His talent at art, the D grade he got in Art in those O Levels, and an interested teacher was enough to get him in to Liverpool College of Art. Lennon walked into that building in Mount Street (located, helpfully, next door to McCartney and Harrison’s school, The Liverpool Institute) in October 1957 – sixty years ago this month.

It would be disingenuous to suggest that day marked the start of a successful art school career. Lennon never took it too seriously, and eventually was asked to leave, receiving a ‘red letter’ according to Lennon himself.

However, I would argue Liverpool College of Art transformed Lennon’s life. He began there as an angry ‘Ted’, suspicious of his art school peers. Turning up at college wearing drainpipe trousers and other Teddy Boy accoutrements, he terrified, and possibly excited, the gentler art school students. Within months he had met Stuart Sutcliffe, who would become his best friend, and would radically change Lennon’s worldview (also, history suggests, giving name to ‘The Beatles’), and Cynthia Powell who became his first wife and who was with him throughout the Beatlemania years. Just in these two events, art school made a significant contribution to Lennon’s life.

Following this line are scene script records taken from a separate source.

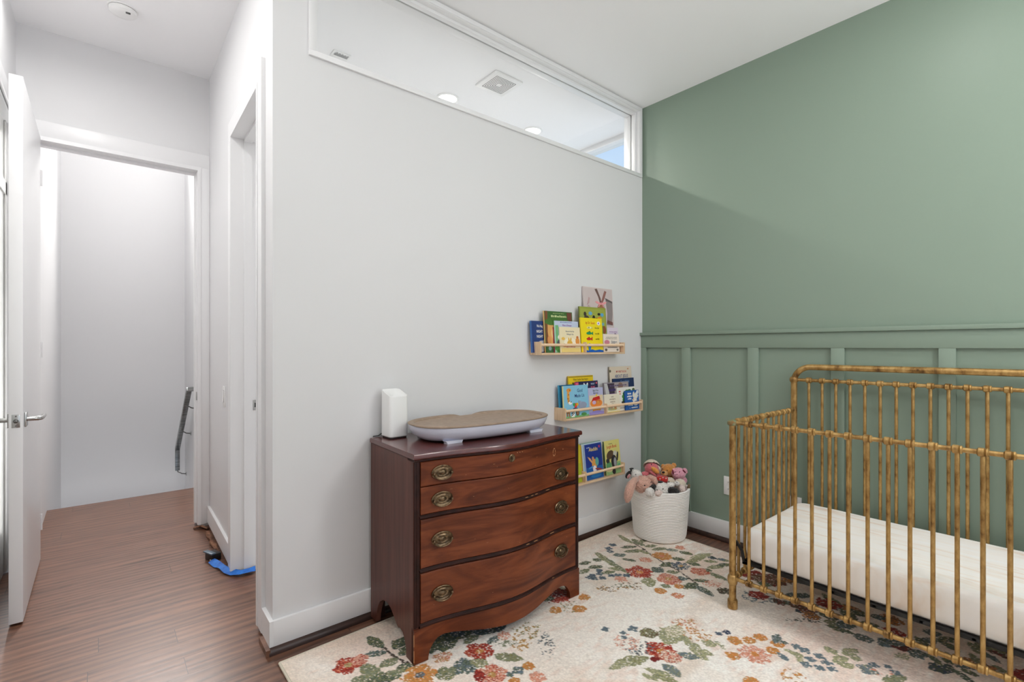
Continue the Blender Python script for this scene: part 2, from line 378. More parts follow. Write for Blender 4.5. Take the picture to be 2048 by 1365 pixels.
# ================================================================== OPEN BEDROOM DOOR + GREY CLOSET DOOR
mb = MB(); mb.box(M_TRIM, -.302, -.257, 3.03, 3.862, .012, 2.405, .0015)
d1 = S('door_1', mb, 'white flush bedroom door standing open with a satin lever', 'door')
for sx, xf in ((1,-.257),(-1,-.302)):
    mb = MB()
    mb.box(M_CHROME, xf if sx > 0 else xf-.008, xf+.008 if sx > 0 else xf, 3.063, 3.127, .862, .926, .003)
    h = mb.build('lever_rosette', d1)
    mb = MB(); c = Vector((xf, 3.095, .894))
    pts = [c + Vector((sx*u, v, 0)) for u, v in ((.005,0),(.03,0),(.044,.003),(.052,.012),(.055,.03),(.055,.115))]
    mb.tube(M_CHROME, pts, [.010,.010,.010,.0095,.009,.009], 12); mb.build('lever', h)
mb = MB(); mb.box(M_CHROME, -.293, -.266, 3.0285, 3.032, .865, .923, .001)
lp = mb.build('latch_plate', d1)
mb = MB(); mb.lathe(M_CHROMED, [(.009,-.001),(.009,.004),(.006,.010),(0.001,.012)], 14, axis_mx((-.2795,3.03,.894),(0,-1,0))); mb.build('latch_bolt', lp)
for z in (.873,.915):
    mb = MB(); mb.lathe(M_CHROMED, [(.0035,-.001),(.003,.0012)], 10, axis_mx((-.2795,3.0287,z),(0,-1,0))); mb.build('screw', lp)
for z in (.22, 1.2, 2.18):
    mb = MB(); mb.tube(M_TRIM, [(-.254,3.868,z-.045),(-.254,3.868,z+.045)], .005, 10); mb.build('hinge', d1)
M_GREY = noisy('grey_satin_panel', [(.3,(206,206,203)),(.7,(232,232,229))], (.6,.6,2.2), 1., 3, rough=.3, metal=.25)
mb = MB(); mb.box(M_GREY, LX-.055, LX-.03, 2.52, 3.78, .015, 2.425, .002)
d2 = S('door_2', mb, 'grey reflective closet door at the left edge', 'door')
mb = MB(); mb.box(M_GREY, LX-.03, LX-.022, 2.52, 3.78, 2.03, 2.10, .002); mb.build('rail', d2)
mb = MB(); mb.box(M_GREY, LX-.03, LX-.022, 3.735, 3.78, .015, 2.425, .002); mb.build('stile', d2)
mb = MB(); mb.box(M_TRIM, LX-.1, LX-.0, 3.78, 3.80, 0, 2.44); mb.box(M_TRIM, LX-.1, LX, 2.5, 2.52, 0, 2.44); mb.box(M_TRIM, LX-.1, LX, 2.5, 3.8, 2.425, 2.445)
mb.box(M_TRIM, LX, LX+.014, 2.42, 3.88, 2.445, 2.53, .002); mb.box(M_TRIM, LX, LX+.014, 3.80, 3.88, 0, 2.445, .002)
S('trim_22', mb, 'white casing of the closet opening', 'door frame')

# ================================================================== SMALL FITTINGS
# smoke detector
t = thing('smoke_detector', 'round white smoke detector on the ceiling near the doorway', 'smoke detector', (.095, 3.32, CZ+.072))
t.rotation_euler = (math.radians(-3.4)*-1, 0, 0)
mb = MB(); mb.lathe(M_PLASTIC, [(.066,0),(.067,-.004),(.066,-.008)], 40); mb.build('base', t)
mb = MB(); mb.lathe(M_PLASTIC, [(.058,-.007),(.061,-.012),(.06,-.026),(.052,-.034),(.03,-.038),(.001,-.039)], 40); cv = mb.build('cover', t)
mb = MB(); mb.lathe(M_BLACK, [(.0595,-.0085),(.0595,-.0115)], 40); mb.build('vent_slot', t)
mb = MB()
for i in range(3): mb.box(M_CHROMED, .01, .03, -.046+i*.005, -.044+i*.005, -.0385, -.034)
mb.build('sounder_grille', cv)
# exhaust fan
t = thing('exhaust_fan_cover', 'square white vent grille with nested slots on next room ceiling', 'vent', (2.0, 2.515, CZ))
M_SLOT = mat('vent_slot_dark', (70,70,70), .8)
mb = MB(); mb.box(M_PLASTIC, -.112, .112, -.112, .112, -.014, 0, .005); mb.build('frame', t)
for i in range(6):
    r = .022 + i*.0115; mb = MB()
    for a,b,c,d in ((-r,r,-r,-r+.003),(-r,r,r-.003,r),(-r,-r+.003,-r,r),(r-.003,r,-r,r)): mb.box(M_SLOT, a,b,c,d, -.0147, -.0137)
    mb.build('slot', t)
# small ceiling register
t = thing('air_register', 'small slotted white register by the left end of the glazed opening', 'vent', (1.09, 2.875, CZ))
mb = MB(); mb.box(M_PLASTIC, -.05, .05, -.036, .036, -.008, 0, .002); mb.build('frame', t)
for i in range(4):
    mb = MB(); mb.box(M_SLOT, -.04, .04, -.026+i*.009, -.0215+i*.009, -.0086, -.0076); mb.build('slot', t)
for i in range(6):
    mb = MB(); mb.box(M_PLASTIC, -.042+i*.016, -.036+i*.016, -.033, -.028, -.014, -.007, .001); mb.build('fin', t)
# recessed lights
M_LAMP = mat('lit_lamp_lens', (255,252,246), .5, emit=6.)
for (x, lab) in ((1.85,'round recessed light near the middle of the glazed opening'), (2.648,'round recessed light nearest the sky window')):
    t = thing('recessed_light', lab, 'ceiling light', (x, 2.9, CZ), group='recessed lights in the next room')
    mb = MB(); mb.lathe(M_PLASTIC, [(.078,0),(.08,-.004),(.066,-.007),(.062,-.004),(.062,0)], 36, caps=False); mb.build('trim_ring', t)
    mb = MB(); mb.lathe(M_LAMP, [(.062,-.0035),(.058,-.005),(.001,-.0055)], 36); mb.build('lens', t)
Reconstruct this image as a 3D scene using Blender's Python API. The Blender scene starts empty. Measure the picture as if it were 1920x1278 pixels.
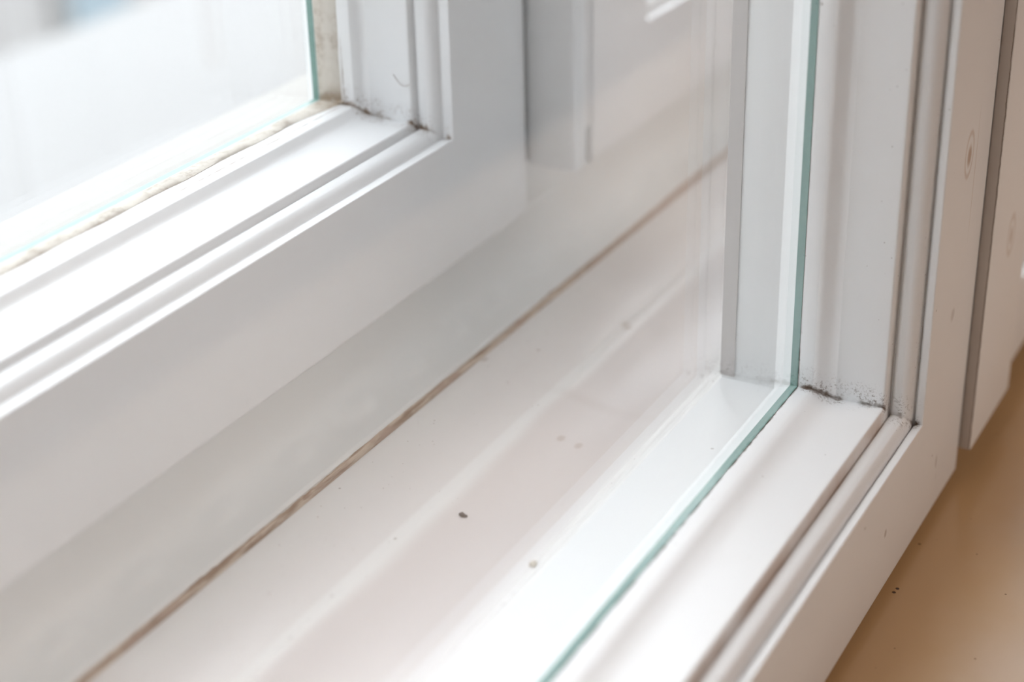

However, I would go even further and suggest that regardless as to what qualifications art school gave Lennon, it gave him time and opportunities: time to think, opportunities to learn a new sort of life, a more bohemian sort of life. It gave him an education, that can be measured by more than just exam results.

Liverpool College of Art is now a part of Liverpool John Moores University, and LJMU, as a pioneering modern civic university, continues to develop the young people of Liverpool and beyond. On the 9th October – on what would have been Lennon’s 77th birthday, our community will be celebrating the sixty years since Lennon started at Art School. Our current art students, who are following in his footsteps, will be attending a symposium about his time at Art College at the ‘John Lennon Art and Design Building’, and the whole community will be celebrating the life of one of our own throughout the year.